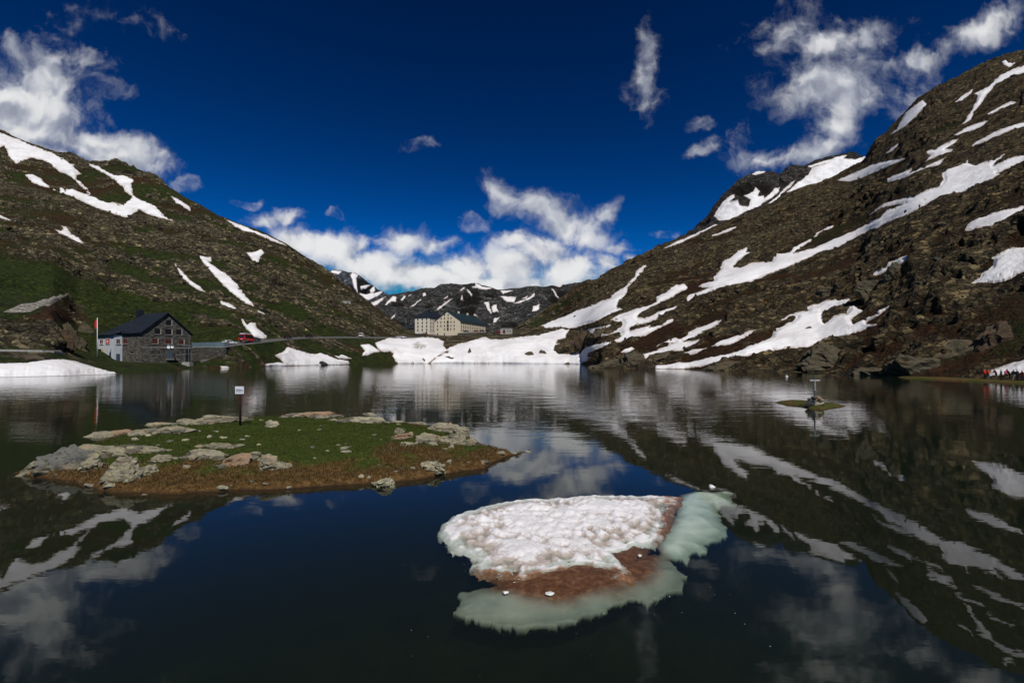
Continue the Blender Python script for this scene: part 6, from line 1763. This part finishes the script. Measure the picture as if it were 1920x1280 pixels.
def person(loc, rz, top, legs, label, pose='stand', hat=None):
    st_ = {'stand': (0.10, 0.0, 0.18, .0), 'walk': (0.10, .28, .22, .25), 'bend': (.12, .05, .2, .1)}[pose]
    hx, step, arm, sw = st_
    lean = .28 if pose == 'bend' else .04
    V = [(0, 0, .95), (0, lean * .4, 1.18), (0, lean * .8, 1.42), (0, lean, 1.52), (0, lean + .02, 1.62), (0, lean + .04, 1.74),
         (-hx, 0, .90), (-hx, step * .6, .50), (-hx, step * .7 - .05, .08), (-hx, step * .7 + .12, .04), (hx, 0, .90), (hx, -step * .4, .50), (hx, -step - .05, .10), (hx, -step + .12, .04),
         (-.19, lean * .8, 1.40), (-.25, lean * .6 - sw * .5, 1.13), (-.24, lean * .8 + sw * .3 + .12, .90), (-.24, lean * .8 + sw * .3 + .15, .82),
         (.19, lean * .8, 1.40), (.25, lean * .6 + sw * .5, 1.13), (.24, lean * .8 - sw * .2 + .12, .90), (.24, lean * .8 - sw * .2 + .15, .82)]
    E = [(0, 1), (1, 2), (2, 3), (3, 4), (4, 5), (0, 6), (6, 7), (7, 8), (8, 9), (0, 10), (10, 11), (11, 12), (12, 13), (2, 14), (14, 15), (15, 16), (16, 17), (2, 18), (18, 19), (19, 20), (20, 21)]
    Rr = [.16, .15, .17, .06, .10, .085, .10, .075, .05, .045, .10, .075, .05, .045, .075, .055, .042, .04, .075, .055, .042, .04]
    me = bpy.data.meshes.new('tmp'); me.from_pydata(V, E, [])
    ob = bpy.data.objects.new('tmp', me); COL.objects.link(ob)
    md = ob.modifiers.new('s', 'SKIN'); md.use_smooth_shade = True
    for i, r_ in enumerate(Rr):
        me.skin_vertices[0].data[i].radius = (r_, r_ * .8)
        me.skin_vertices[0].data[i].use_root = i == 0
    ob.modifiers.new('u', 'SUBSURF').levels = 1
    dg = bpy.context.evaluated_depsgraph_get()
    m2 = bpy.data.meshes.new_from_object(ob.evaluated_get(dg))
    bpy.data.objects.remove(ob); bpy.data.meshes.remove(me)
    m2.materials.clear()
    for q in (legs, top, SKIN, hat or HAIR, SHOE):
        m2.materials.append(q)
    for f_ in m2.polygons:
        c = f_.center
        arm_ = abs(c.x) > .20
        if c.z > 1.66 or (c.z > 1.56 and c.y < lean - .02): mi = 3
        elif c.z > 1.5: mi = 2
        elif arm_ and c.z < .88 and c.z > .7: mi = 2
        elif c.z > .93 or (arm_ and c.z > .8): mi = 1
        elif c.z < .10: mi = 4
        else: mi = 0
        f_.material_index = mi
    o = bpy.data.objects.new('person', m2); COL.objects.link(o)
    o.location = loc; o.rotation_euler = (0, 0, rz); o.scale = (1.02,) * 3
    return tag(o, label, 'person', 'walkers on the right shore')


cloth = {n_: simple('cloth_' + n_, c, .85, .15) for n_, c in dict(red=(.60, .015, .012), orange=(.62, .09, .03), darkred=(.16, .012, .018), navy=(.012, .018, .035), black=(.010, .010, .012), pink=(.60, .10, .18), brown=(.06, .03, .02), grey=(.16, .18, .20), jeans=(.10, .14, .18)).items()}
for (x, yb, tp, lg, ps, rz, lab) in ((1846.5, 710.5, 'red', 'black', 'stand', .2, 'person in a bright red jacket, leftmost of the walkers'), (1853.5, 711, 'orange', 'jeans', 'walk', -1.2, 'person in an orange jacket and pale jeans'), (1868, 710.5, 'darkred', 'black', 'bend', 1.3, 'person in a dark red jacket bending forward'),
                                     (1877.5, 712.5, 'navy', 'black', 'stand', .5, 'person in dark navy clothes in the middle of the walkers'), (1886.5, 711.5, 'pink', 'black', 'bend', -1.0, 'person with a pink top among the dark dressed walkers'), (1893.5, 712, 'brown', 'black', 'bend', 1.2, 'person in a brown jacket right of the pink top'),
                                     (1900, 713, 'navy', 'grey', 'walk', -1.4, 'person in a navy jacket and grey trousers'), (1907.5, 713, 'black', 'black', 'stand', .1, 'person in black, tallest at the right of the walkers'), (1917, 714, 'darkred', 'navy', 'walk', 1.0, 'person in dark red at the right photo edge')):
    z = .25
    X_, Y_, _ = W(x, yb, z)
    person((X_, Y_, z), rz, cloth[tp], cloth[lg], lab, ps)
# the grassy spit they stand on
SP = [(1680, 706.5), (1740, 707.6), (1806, 709), (1850, 708.5), (1920, 708), (2060, 710), (2120, 730), (2000, 724), (1920, 719.5), (1870, 716.5), (1820, 714), (1750, 711), (1690, 708.2)]
spo = [W(x, y, .05)[:2] for x, y in SP]
V, f, s, X, Y = patch(spo, .35, lambda X, Y, s: np.where(s > 0, .24 * ss(s, 0, 1.0) + .04 * fbm(X / 2, Y / 2, X * 0, 3), np.maximum(s * .6, -1.5)), 2.5)
spit = mesh_np('grass_spit', V, f, [bpy.data.materials['island_turf']])
attr(spit, 'dry', np.clip(.55 + .5 * fbm(X / 3, Y / 3, X * 0, 3), 0, 1)); attr(spit, 'wet', np.clip(1 - (V[:, 2] + .02) / .08, 0, 1))
tag(spit, kind='structure')
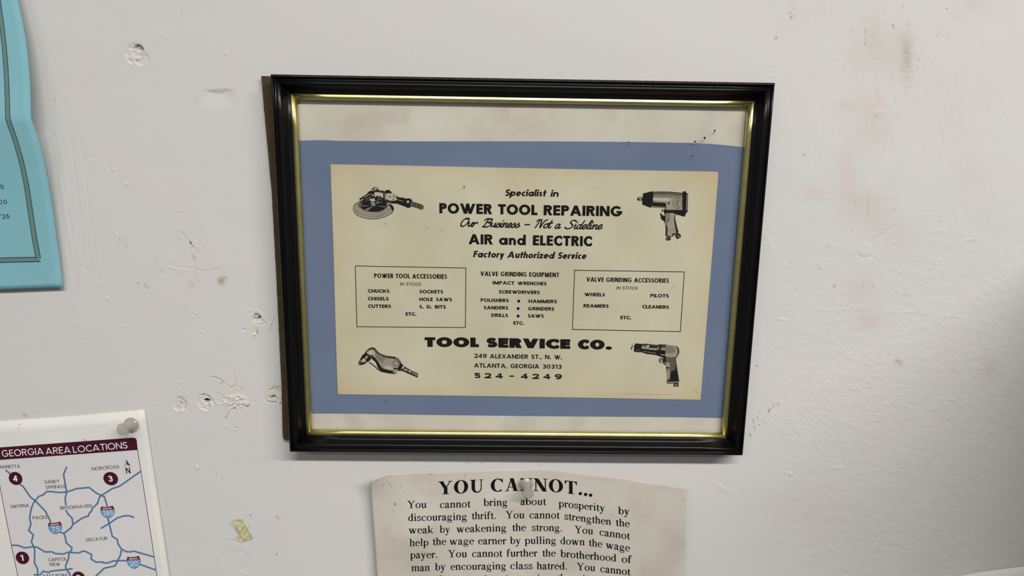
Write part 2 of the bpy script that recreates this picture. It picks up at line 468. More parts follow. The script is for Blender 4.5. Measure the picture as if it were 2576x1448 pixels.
def serif(ch, bold=0, *_):
    """old-style serif letters in em units (x-height .45, caps .67)"""
    S = .158 if bold else .104      # thick stroke
    H = .034 if bold else .040      # thin stroke
    P = []
    W = {'a': .444, 'b': .5, 'c': .444, 'd': .5, 'e': .444, 'f': .333, 'g': .5, 'h': .5, 'i': .278, 'k': .5, 'l': .278, 'm': .778, 'n': .5, 'o': .5, 'p': .5,
         'r': .345, 's': .389, 't': .29, 'u': .5, 'v': .5, 'w': .722, 'y': .5, 'Y': .70, 'O': .76, 'U': .722, 'C': .722, 'A': .72, 'N': .722, 'T': .667, '.': .25, ' ': .25}.get(ch, .5)
    def st(xc, y0, y1, s=None):
        s = s or S
        P.append(R_(xc - s / 2, y0, xc + s / 2, y1))
    def foot(xc, y=0.0, hw=.10, up=1, s=None):
        s = s or S
        P.append(np.array([(xc - hw, y), (xc + hw, y), (xc + hw, y + up * .018), (xc + s / 2, y + up * .045), (xc - s / 2, y + up * .045), (xc - hw, y + up * .018)]))
    def flag(xc, y):
        x = xc - S / 2
        P.append(np.array([(xc + S / 2, y + .012), (x - .062, y - .030), (x - .062, y - .052), (x + .01, y - .060)]))
    def ring(cx, cy, rx, ry, a0=0, a1=360, n=22): P.extend(ell(cx, cy, rx, ry, a0, a1, S * .95, H, n))
    def para(x0, y0, x1, y1, t): P.append(np.array([(x0 - t / 2, y0), (x0 + t / 2, y0), (x1 + t / 2, y1), (x1 - t / 2, y1)]))
    def vpath(pts, ws):
        q = smooth_path(pts, 5)
        w = np.interp(np.linspace(0, len(ws) - 1, len(q)), range(len(ws)), ws)
        P.extend(ribbon(q, w))
    def arch(xa, xb, yb=.0):
        vpath([(xa + S * .3, .36), (xa + .10, .425), (xb - .07, .435), (xb - .005, .375), (xb, .30)], [H, H * 1.3, S * .75, S, S])
        st(xb, yb, .31)
    if ch == 'n': flag(.115, .45); st(.115, 0, .45); foot(.115); arch(.115, .375); foot(.375)
    elif ch == 'm': flag(.115, .45); st(.115, 0, .45); foot(.115); arch(.115, .385); foot(.385); arch(.385, .655); foot(.655)
    elif ch == 'h': flag(.115, .683); st(.115, 0, .683); foot(.115); arch(.115, .375); foot(.375)
    elif ch == 'u':
        flag(.125, .45); flag(.375, .45); st(.125, .12, .45); st(.375, .03, .45)
        vpath([(.125, .13), (.14, .05), (.20, .015), (.28, .03), (.35, .09)], [S, S * .9, S * .7, H * 1.4, H])
        P.append(np.array([(.375 - S / 2, .0), (.375 + S / 2, .035), (.49, .035), (.49, .055), (.375 + S / 2, .06), (.375 - S / 2, .06)]))
    elif ch == 'i': flag(.139, .45); st(.139, 0, .45); foot(.139); P.append(circle(.135, .615, .058))
    elif ch == 'l': flag(.139, .683); st(.139, 0, .683); foot(.139)
    elif ch == 'k': flag(.11, .683); st(.11, 0, .683); foot(.11); para(.15, .17, .40, .43, H * 1.4); para(.40, .02, .21, .25, S * 1.1); foot(.41, 0, .09); foot(.39, .45, .085, -1, H)
    elif ch == 'b': flag(.10, .683); st(.10, .03, .683); ring(.265, .222, .205, .235)
    elif ch == 'p': flag(.11, .45); st(.11, -.217, .44); foot(.11, -.217); ring(.270, .222, .205, .235)
    elif ch == 'd':
        flag(.37, .683); st(.37, .0, .683); ring(.235, .222, .205, .235)
        P.append(np.array([(.37, .0), (.49, .035), (.49, .055), (.37, .06)]))
    elif ch == 'o': ring(.25, .222, .225, .237)
    elif ch == 'c': ring(.24, .222, .215, .237, 62, 318, 18); P.append(circle(.36, .37, .055)); P.append(circle(.38, .1, .02))
    elif ch == 'e': ring(.235, .222, .21, .237, 8, 318, 20); P.append(R_(.07, .258, .42, .258 + H * .9)); P.extend(ell(.235, .222, .21, .237, 0, 60, S * .8, H, 6))
    elif ch == 'a':
        st(.29, .06, .33)
        vpath([(.075, .34), (.11, .42), (.20, .44), (.28, .40), (.29, .31)], [S * .6, H * 1.5, H * 1.5, S * .9, S])
        P.append(circle(.085, .345, .052))
        vpath([(.27, .275), (.15, .225), (.07, .15), (.075, .06), (.14, .02), (.21, .035), (.27, .09)], [H, H * 1.2, S * .8, S, S * .8, H * 1.2, H])
        vpath([(.29, .08), (.31, .02), (.36, .012), (.435, .055)], [S, S * .8, H * 1.3, H * .8])
    elif ch == 'g':
        P.extend(ell(.225, .305, .175, .155, 0, 360, S * .85, H, 20))
        P.append(np.array([(.33, .40), (.47, .43), (.47, .385), (.36, .375)]))
        vpath([(.13, .20), (.08, .13), (.12, .06), (.30, .045), (.42, .0)], [H, H * 1.4, S * .7, S * .9, S * .7])
        P.extend(ell(.235, -.095, .215, .118, 0, 360, H * 1.5, H * 1.2, 20))
    elif ch == 'r': flag(.11, .45); st(.11, 0, .45); foot(.11); vpath([(.14, .34), (.20, .42), (.28, .42)], [H, H * 1.6, S * .8]); P.append(circle(.295, .39, .055))
    elif ch == 's':
        P += pen([(.31, .33), (.29, .40), (.19, .435), (.10, .39), (.09, .31), (.18, .245), (.28, .19), (.33, .12), (.29, .045), (.19, .012), (.09, .05), (.055, .13)], S * .8, H * 1.3)
        P.append(R_(.30, .31, .325, .45)); P.append(R_(.04, 0, .065, .15))
    elif ch == 't': st(.135, .08, .53); P.append(R_(.02, .41, .27, .45)); vpath([(.135, .1), (.145, .03), (.20, .012), (.275, .055)], [S, S * .8, H * 1.5, H]); P.append(np.array([(.02, .42), (.135, .56), (.135, .42)]))
    elif ch == 'f': st(.12, 0, .56); foot(.12); P.append(R_(.02, .41, .31, .45)); vpath([(.12, .54), (.14, .63), (.21, .67), (.29, .65)], [S, S * .8, H * 1.5, S * .5]); P.append(circle(.30, .63, .05))
    elif ch == 'v': para(.245, 0, .11, .44, S * 1.1); para(.26, 0, .385, .44, H * 1.3); foot(.11, .45, .10, -1); foot(.39, .45, .085, -1, H)
    elif ch == 'w':
        para(.225, 0, .10, .44, S * 1.1); para(.24, 0, .365, .44, H * 1.3); para(.47, 0, .345, .44, S * 1.1); para(.49, 0, .61, .44, H * 1.3)
        foot(.10, .45, .095, -1); foot(.345, .45, .08, -1); foot(.62, .45, .08, -1, H)
    elif ch == 'y':
        para(.26, 0, .11, .44, S * 1.1); para(.19, -.13, .395, .44, H * 1.3); foot(.11, .45, .10, -1); foot(.40, .45, .085, -1, H)
        vpath([(.20, -.12), (.14, -.195), (.07, -.19)], [H * 1.3, H * 2, S * .6]); P.append(circle(.065, -.175, .048))
    elif ch == '.': P.append(circle(.125, .05, .078 if bold else .056))
    elif ch == 'Y':
        para(.36, .30, .15, .655, S * 1.12); para(.37, .30, .575, .655, H * 1.5); st(.36, 0, .33, S * 1.05); foot(.36, 0, .17)
        foot(.14, .67, .14, -1); foot(.585, .67, .11, -1, H)
    elif ch == 'O': P.extend(ell(.38, .335, .34, .352, 0, 360, S * 1.15, H, 32))
    elif ch == 'U':
        st(.19, .2, .66, S * 1.02); st(.575, .24, .66, H * 1.3); foot(.19, .67, .155, -1); foot(.575, .67, .10, -1, H)
        P.extend(ell(.383, .25, .383 - .19 + S * .51, .265, 180, 270, S, H * 1.6, 8)); P.extend(ell(.383, .25, .212, .265, 270, 360, H * 1.4, H * 1.6, 8))
    elif ch == 'C': P.extend(ell(.385, .335, .35, .352, 48, 312, S * 1.15, H * 1.2, 24)); P.append(R_(.60, .45, .63, .68)); P.append(np.array([(.61, .60), (.50, .66), (.61, .45)]))
    elif ch == 'A':
        para(.545, .01, .36, .68, S * 1.15); para(.13, .01, .34, .66, H * 1.4); P.append(R_(.20, .2, .50, .2 + H)); foot(.12, 0, .11, 1, H); foot(.56, 0, .155)
    elif ch == 'N':
        st(.14, .01, .66, H * 1.4); st(.60, .0, .66, H * 1.4); para(.57, -.01, .16, .66, S * 1.3); foot(.14, 0, .115, 1, H); foot(.60, .67, .115, -1, H); P.append(R_(.02, .650, .2, .67))
    elif ch == 'T':
        st(.333, 0, .66, S * 1.05); P.append(R_(.04, .635, .627, .67)); foot(.333, 0, .16)
        P.append(np.array([(.04, .67), (.04, .48), (.06, .48), (.14, .64)])); P.append(np.array([(.627, .67), (.627, .48), (.607, .48), (.527, .64)]))
    return P, W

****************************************

> [What is being asked] Search the records above for "Measure". Copy each line where it is found.

> [Response]
Continue the Blender Python script for this scene: part 6, from line 1763. This part finishes the script. Measure the picture as if it were 1920x1280 pixels.
Write part 2 of the bpy script that recreates this picture. It picks up at line 468. More parts follow. The script is for Blender 4.5. Measure the picture as if it were 2576x1448 pixels.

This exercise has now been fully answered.